Task prompt |
Retype, exactly as they stand, the lines from the start of the data to the line that contains "COL = S.collection", both ends included. Leave the pictures out.
--------------------------------
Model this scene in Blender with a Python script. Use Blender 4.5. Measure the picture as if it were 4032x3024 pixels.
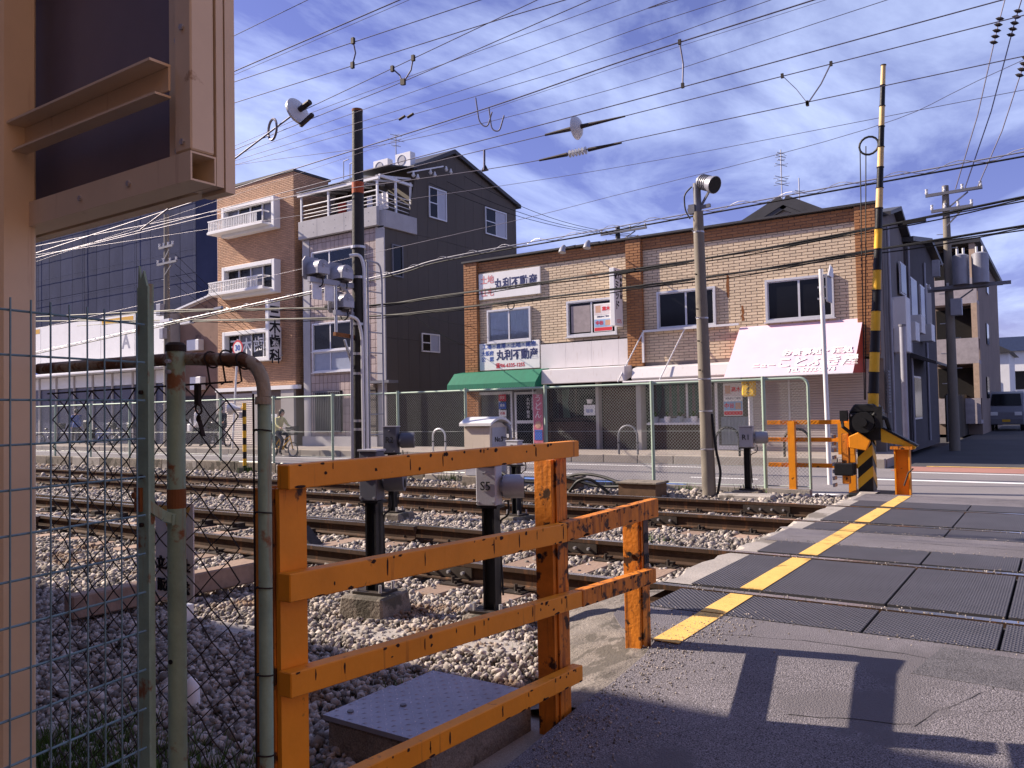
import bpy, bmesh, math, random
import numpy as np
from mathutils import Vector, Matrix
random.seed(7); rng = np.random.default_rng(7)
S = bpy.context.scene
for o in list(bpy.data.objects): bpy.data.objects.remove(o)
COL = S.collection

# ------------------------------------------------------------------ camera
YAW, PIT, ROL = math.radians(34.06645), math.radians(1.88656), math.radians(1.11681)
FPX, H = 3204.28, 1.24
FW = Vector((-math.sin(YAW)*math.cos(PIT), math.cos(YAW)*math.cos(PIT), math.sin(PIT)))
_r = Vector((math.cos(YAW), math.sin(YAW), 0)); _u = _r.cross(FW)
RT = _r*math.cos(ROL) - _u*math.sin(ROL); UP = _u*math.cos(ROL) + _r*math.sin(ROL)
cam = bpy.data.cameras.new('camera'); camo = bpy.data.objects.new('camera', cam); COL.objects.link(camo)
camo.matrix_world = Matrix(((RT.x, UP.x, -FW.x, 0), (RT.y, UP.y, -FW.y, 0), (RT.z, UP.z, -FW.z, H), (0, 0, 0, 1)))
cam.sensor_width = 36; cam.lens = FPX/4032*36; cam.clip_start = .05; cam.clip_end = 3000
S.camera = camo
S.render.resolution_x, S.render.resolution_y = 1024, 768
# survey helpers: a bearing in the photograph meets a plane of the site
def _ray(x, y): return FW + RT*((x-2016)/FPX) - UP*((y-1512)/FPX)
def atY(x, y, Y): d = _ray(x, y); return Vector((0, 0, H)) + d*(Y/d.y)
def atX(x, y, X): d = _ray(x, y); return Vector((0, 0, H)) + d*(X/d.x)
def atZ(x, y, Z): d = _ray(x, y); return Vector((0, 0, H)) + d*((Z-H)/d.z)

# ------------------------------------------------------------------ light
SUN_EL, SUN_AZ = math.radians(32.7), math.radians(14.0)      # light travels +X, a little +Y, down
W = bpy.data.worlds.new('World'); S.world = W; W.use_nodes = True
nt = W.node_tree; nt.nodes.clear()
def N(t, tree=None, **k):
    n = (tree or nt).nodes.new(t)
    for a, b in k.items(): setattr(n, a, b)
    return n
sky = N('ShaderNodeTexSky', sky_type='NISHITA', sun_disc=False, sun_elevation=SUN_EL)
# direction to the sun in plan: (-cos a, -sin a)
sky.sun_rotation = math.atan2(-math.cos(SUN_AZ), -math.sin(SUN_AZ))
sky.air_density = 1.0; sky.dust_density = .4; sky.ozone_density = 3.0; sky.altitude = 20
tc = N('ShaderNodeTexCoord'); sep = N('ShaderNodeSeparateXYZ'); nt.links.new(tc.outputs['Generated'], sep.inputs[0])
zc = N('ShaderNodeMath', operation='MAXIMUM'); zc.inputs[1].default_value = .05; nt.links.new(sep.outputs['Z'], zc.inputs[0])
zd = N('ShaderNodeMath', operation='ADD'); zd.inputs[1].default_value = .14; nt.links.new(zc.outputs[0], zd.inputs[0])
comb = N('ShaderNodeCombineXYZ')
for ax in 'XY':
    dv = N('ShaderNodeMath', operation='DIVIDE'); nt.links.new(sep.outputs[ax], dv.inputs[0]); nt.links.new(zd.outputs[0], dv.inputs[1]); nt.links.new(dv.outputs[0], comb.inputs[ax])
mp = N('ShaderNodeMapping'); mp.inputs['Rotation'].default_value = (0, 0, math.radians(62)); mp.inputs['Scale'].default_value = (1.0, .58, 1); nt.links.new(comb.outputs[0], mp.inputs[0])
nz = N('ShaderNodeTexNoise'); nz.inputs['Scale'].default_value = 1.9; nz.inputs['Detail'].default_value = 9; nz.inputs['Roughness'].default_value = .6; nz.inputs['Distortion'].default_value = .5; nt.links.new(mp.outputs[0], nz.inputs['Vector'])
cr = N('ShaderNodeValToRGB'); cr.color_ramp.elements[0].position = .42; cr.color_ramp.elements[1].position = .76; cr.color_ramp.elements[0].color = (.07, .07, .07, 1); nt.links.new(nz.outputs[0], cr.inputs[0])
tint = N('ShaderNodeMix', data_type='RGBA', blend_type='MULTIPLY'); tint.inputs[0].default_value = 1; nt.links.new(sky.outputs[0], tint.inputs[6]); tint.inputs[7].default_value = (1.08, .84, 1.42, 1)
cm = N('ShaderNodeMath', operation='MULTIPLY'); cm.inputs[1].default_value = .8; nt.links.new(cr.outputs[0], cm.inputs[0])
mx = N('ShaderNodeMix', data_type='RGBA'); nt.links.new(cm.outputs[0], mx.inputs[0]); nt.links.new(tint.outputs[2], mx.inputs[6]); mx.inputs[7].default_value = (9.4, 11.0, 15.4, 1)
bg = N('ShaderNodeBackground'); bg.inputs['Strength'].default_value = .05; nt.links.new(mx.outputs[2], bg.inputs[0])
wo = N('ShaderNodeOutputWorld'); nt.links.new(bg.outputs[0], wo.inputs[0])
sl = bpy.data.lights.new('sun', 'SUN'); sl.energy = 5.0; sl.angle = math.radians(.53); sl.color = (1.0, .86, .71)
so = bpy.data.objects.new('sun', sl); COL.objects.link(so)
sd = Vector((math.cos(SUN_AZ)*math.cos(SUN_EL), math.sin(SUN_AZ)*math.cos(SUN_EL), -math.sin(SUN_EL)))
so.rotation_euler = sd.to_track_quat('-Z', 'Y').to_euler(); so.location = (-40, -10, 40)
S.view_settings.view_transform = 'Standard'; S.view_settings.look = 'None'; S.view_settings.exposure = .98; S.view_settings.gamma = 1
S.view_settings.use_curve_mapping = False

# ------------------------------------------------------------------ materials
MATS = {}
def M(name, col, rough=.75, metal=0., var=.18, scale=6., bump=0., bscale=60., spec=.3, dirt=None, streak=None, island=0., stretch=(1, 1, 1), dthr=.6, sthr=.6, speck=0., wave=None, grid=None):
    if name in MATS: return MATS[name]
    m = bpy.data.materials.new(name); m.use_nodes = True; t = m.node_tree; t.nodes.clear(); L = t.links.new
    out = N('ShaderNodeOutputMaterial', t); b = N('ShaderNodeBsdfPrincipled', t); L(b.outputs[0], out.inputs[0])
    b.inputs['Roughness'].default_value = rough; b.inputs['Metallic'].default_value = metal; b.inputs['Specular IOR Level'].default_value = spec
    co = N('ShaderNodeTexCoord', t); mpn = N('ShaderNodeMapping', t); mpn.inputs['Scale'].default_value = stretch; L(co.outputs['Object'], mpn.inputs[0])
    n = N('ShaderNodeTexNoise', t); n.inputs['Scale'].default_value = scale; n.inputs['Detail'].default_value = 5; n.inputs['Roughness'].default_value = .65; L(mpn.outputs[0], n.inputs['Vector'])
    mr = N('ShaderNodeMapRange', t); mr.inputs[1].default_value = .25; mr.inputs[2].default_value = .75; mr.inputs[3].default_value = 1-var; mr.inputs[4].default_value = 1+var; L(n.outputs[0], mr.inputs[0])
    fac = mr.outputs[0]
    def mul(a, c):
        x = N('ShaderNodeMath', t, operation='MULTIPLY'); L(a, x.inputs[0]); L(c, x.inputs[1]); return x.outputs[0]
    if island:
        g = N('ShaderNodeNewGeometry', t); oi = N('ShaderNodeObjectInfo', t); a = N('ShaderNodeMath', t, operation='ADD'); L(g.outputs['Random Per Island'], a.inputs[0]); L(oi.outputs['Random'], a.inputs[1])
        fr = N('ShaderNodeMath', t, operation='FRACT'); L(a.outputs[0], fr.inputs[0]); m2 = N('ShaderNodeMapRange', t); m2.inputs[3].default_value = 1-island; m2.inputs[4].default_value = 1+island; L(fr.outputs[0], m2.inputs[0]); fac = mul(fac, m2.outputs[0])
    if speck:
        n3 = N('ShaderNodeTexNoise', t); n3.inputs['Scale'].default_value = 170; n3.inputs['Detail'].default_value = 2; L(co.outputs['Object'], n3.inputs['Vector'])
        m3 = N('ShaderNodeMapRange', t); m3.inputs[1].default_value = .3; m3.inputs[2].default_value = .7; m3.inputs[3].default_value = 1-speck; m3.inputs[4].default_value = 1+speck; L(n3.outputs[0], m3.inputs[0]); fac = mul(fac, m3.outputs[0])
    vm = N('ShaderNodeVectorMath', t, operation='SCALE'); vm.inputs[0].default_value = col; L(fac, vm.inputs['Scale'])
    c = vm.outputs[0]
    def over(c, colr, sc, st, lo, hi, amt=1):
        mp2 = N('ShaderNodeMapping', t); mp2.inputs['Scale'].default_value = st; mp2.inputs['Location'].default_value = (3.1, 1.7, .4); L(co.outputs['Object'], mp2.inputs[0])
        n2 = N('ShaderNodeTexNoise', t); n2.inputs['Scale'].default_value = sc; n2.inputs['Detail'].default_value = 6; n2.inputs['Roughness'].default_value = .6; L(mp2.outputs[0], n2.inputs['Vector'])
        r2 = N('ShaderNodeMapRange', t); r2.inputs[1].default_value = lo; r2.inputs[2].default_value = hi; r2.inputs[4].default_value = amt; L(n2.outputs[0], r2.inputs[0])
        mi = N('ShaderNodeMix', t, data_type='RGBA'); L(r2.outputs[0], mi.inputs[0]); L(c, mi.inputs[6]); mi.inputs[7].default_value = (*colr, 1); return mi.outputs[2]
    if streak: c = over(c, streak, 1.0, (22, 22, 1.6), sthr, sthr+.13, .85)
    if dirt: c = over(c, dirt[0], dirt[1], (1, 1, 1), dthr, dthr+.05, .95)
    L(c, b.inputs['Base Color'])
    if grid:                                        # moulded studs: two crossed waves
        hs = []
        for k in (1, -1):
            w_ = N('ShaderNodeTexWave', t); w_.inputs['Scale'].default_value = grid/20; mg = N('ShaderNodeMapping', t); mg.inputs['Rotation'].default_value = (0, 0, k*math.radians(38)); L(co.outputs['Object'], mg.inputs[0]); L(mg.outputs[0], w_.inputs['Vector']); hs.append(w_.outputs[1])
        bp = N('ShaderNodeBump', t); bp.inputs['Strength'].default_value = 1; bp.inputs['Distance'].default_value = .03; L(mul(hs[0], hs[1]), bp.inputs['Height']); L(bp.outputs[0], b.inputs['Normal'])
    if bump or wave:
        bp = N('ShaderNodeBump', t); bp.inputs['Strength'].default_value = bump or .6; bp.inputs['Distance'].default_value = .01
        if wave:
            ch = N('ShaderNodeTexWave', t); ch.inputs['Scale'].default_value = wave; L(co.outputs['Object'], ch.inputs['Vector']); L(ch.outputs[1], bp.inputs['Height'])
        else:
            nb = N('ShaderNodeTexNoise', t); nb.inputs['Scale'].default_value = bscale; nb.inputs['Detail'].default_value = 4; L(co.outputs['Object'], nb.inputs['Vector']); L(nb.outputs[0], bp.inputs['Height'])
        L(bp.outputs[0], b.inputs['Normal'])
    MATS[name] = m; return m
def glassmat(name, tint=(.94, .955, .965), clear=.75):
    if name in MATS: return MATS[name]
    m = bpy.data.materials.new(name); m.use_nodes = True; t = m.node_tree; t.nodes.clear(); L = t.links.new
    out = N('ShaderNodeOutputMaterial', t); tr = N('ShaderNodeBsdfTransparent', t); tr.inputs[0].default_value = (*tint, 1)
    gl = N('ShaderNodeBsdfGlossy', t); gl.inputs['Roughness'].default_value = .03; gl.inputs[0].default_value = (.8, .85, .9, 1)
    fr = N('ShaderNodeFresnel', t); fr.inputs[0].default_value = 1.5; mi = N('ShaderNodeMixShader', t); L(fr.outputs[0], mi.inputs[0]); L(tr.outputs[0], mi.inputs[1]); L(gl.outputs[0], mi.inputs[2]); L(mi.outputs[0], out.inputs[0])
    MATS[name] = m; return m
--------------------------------
The completed task |
Model this scene in Blender with a Python script. Use Blender 4.5. Measure the picture as if it were 4032x3024 pixels.
import bpy, bmesh, math, random
import numpy as np
from mathutils import Vector, Matrix
random.seed(7); rng = np.random.default_rng(7)
S = bpy.context.scene
for o in list(bpy.data.objects): bpy.data.objects.remove(o)
COL = S.collection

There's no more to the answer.